Collect every line below that contains the word "scene".

------ TASK INPUTS ------

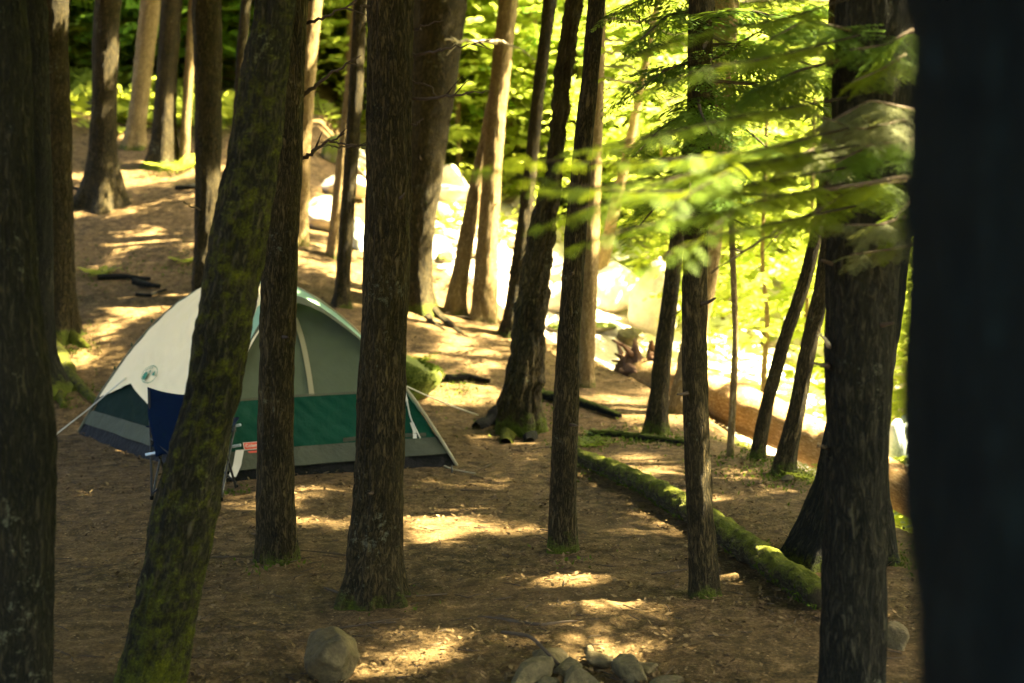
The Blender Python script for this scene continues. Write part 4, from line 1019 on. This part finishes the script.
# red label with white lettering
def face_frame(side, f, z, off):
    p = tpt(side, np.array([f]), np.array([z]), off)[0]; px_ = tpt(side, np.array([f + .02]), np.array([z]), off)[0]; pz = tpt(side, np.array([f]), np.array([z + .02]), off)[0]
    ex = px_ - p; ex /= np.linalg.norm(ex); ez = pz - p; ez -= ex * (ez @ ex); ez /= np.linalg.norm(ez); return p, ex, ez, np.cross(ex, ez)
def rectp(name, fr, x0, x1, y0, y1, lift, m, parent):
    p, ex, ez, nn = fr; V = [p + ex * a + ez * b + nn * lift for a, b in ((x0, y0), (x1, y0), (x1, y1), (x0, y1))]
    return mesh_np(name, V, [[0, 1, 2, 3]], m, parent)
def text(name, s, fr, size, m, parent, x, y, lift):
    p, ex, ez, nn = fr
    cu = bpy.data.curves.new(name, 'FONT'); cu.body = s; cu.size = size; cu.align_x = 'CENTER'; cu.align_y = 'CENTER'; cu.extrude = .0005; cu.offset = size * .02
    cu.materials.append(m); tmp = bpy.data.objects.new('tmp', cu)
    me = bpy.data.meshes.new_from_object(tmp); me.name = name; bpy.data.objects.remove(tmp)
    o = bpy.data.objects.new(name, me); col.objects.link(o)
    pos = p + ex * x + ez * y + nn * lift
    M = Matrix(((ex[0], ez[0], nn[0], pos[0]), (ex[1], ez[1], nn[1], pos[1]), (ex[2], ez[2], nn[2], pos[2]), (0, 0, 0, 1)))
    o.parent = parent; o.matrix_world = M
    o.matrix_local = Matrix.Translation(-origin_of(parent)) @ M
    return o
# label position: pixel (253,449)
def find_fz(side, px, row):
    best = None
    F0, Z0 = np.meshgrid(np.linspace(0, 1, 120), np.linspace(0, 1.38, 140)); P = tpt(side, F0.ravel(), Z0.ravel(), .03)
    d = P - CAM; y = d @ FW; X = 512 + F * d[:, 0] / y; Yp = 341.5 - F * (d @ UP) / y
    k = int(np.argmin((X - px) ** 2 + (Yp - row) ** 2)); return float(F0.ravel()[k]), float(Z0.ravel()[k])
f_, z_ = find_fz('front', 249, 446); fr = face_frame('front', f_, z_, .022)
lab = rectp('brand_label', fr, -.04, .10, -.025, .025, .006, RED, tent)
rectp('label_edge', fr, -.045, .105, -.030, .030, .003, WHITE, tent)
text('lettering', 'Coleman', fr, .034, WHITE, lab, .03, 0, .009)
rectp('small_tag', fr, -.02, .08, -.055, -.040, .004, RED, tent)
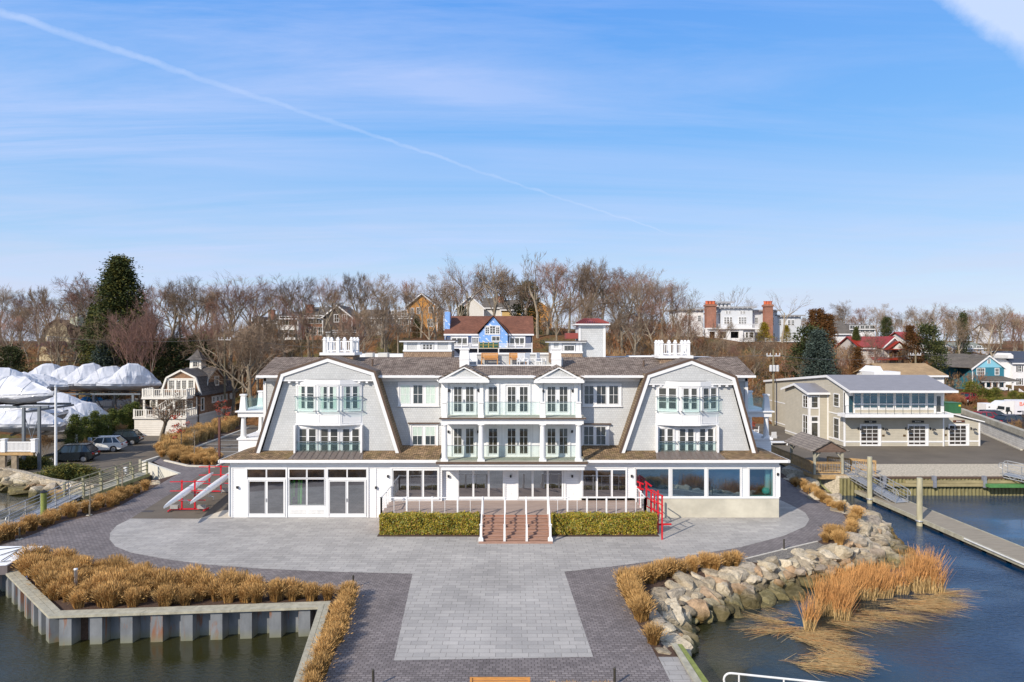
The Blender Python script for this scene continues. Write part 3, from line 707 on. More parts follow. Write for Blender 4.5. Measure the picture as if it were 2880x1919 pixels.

------

**COMPLETED EXERCISE**
The Blender Python script for this scene continues. Write part 4, from line 1019 on. This part finishes the script.
The Blender Python script for this scene continues. Write part 3, from line 707 on. More parts follow. Write for Blender 4.5. Measure the picture as if it were 2880x1919 pixels.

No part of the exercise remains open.